Friday, November 19, 2010

Roy Campanella in Cuba for spring training that ushered Jackie Robinson's arrival in the majors

Nov. 19: On this day in 1921, Hall of Famer Roy Campanella was born in Philadelphia.

"Campy," the Brooklyn Dodgers catcher, also played for last-place Marianao during the 1943-44 season, when he batted. 266 and lead the Tigres with 27 RBI.

More significant was his presence in Cuba in February-March 1947 as the Dodgers held spring training in Havana, a prelude to Jackie Robinson breaking the major league color barrier.
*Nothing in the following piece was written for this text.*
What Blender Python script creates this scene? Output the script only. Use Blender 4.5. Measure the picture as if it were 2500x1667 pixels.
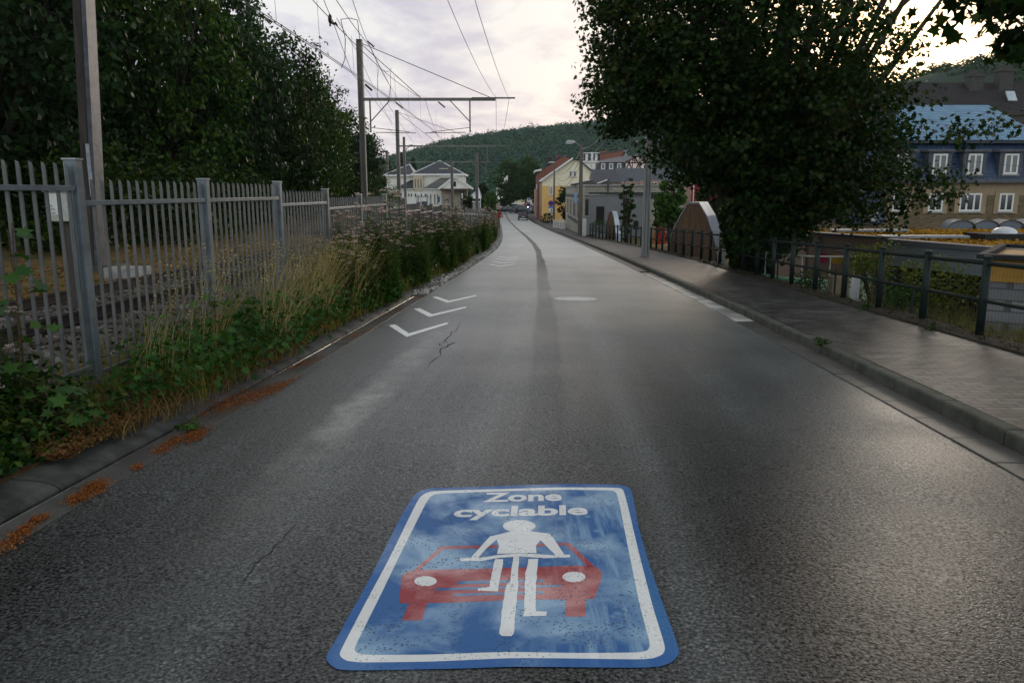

That spring, Robinson, Campanella, Don Newcombe and Roy Partlow were on the Dodgers' Montreal Royals farm team, quartered in seedy Havana hotel while the Dodgers stayed at the opulent Hotel Nacional.

During a 1997 interview, Newcombe described Campanella's importance to the quartet:

Thank God for Roy Campanella. He spoke a lot of it [Spanish]. He's from an Italian father. Italian and Spanish are similar. Roy made it possible for us to do the things we did. Roy spoke it and understood it. He could order food for us. ... We depended very much on Roy to get us a decent room in the hotel, get a fan in the hotel so we can sleep at night, those kinds of things.

Campanella made his major-league debut a year after Robinson on April 20, 1948. He died June 26, 1993 in Woodland Hills, Calif.